Spoiler Alert, as Usual.. Big Time!
The recent episode of BSG marked a return to form for the show, featuring action, incredible danger, death, and mayhem. Whereas last week's show was a minimalist exploration into character, this week's show was space opera at its finest.

One of the elements of plot that we all assume is going on is that the rag-tag fleet has some way of generating new food from some form of biomass conversion process-- hydroponics, synthetic food conversion, recycling, or some other oh-gee-whiz device. For once, the writers talk about the infrastructure behind feeding 47000 people, trapped on ships, flying around in space. The situation is dire. The food converter whizbang device has been contaminated, and the whole fleet food supply is in desperate shape. Naturally this calls for a nearly suicidal plan with little chance of success. A planet is found that is teaming with algae required to feed the food processing plants. The only problem is that it's behind some sort of hideous radiation cloud and a trip through the cloud is almost lethal.

The fleet has to make four trips through (for reasons they aren't that clear about). Most of the civilians are cooped up in the Galactica's hold to take advantage of its shielding. And it is there that Kat (aka Louanne Katraine), the crusty, bohemian rival to Starbuck, meets a blast from her past. It's her old boyfriend (and fellow drug runner), Enzo. And Enzo is hungry and looking for the meal ticket that Kat represents. Surprise, it turns out that "Kat" isn't Kat after all. She's a young woman named Sasha, a former trucker and drug runner. When civilization packed it in after the Cylon attack, she saw a natural opportunity to turn her life around, and assumed the name of a recently deceased pilot. Now Enzo will reveal that to the Colonials if she doesn't feed him.
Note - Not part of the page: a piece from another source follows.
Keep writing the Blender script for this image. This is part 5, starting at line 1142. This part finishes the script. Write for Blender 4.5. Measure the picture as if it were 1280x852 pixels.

Alas, she doen't have anyh food either.

Meanwhile, Deanna and Baltar openly discuss some of the loopy suicide-ressurection antics she has gotten up to lately. Baltar has some sort of status with the Cylons now, apparently from being the meat in the Number 6/Number 8 sandwich he sleeps in every night. Baltar has apparently won her confidence and she openly discusses having seen "the Other Five" cylons we haven't seen in the show yet. Apparently she can see them in the intervening time between death and resurrection, but can't remember them when she wakes up.. this bit was typically confusing and felt tacked on.

Back at the fleet, the ships make the four incredibly harrowing trips through the radiation belt, and this is the best part of the show.. we haven't seen an episode this tense and relentless since "33" back in the first season. The palpable feeling of exhaustion is well acted by all participants.. standout performances from Jaimie Barber playing a near-babbling exhausted Apollo trying to debrief pilots, and Eddie Olmos and Michael Hogan sharing a quiet moment of near-hysteria as they laugh over a trifle. The hands down best performance, in my opinion, was given by Lucian Carro as Kat.. caught between a rock and a hard place, she makes a terrible sacrifice and emerges an unlikely hero.. alas, this is also her death knell.

I realize that a show that depicts dangers this harrowing probably demands some sacrifice of a character, but I was pretty bummed that they killed off Kat like this. She was a great little ensemble character and she added a lot of tension with Starbuck. The show will miss her.

This episode rates up there with "33" and "Exodus part 2" for rock em sock em action, and I loved it. It probably used up the effects budget or two episodes, but it was definitely worth it. Well done, Ron Moore!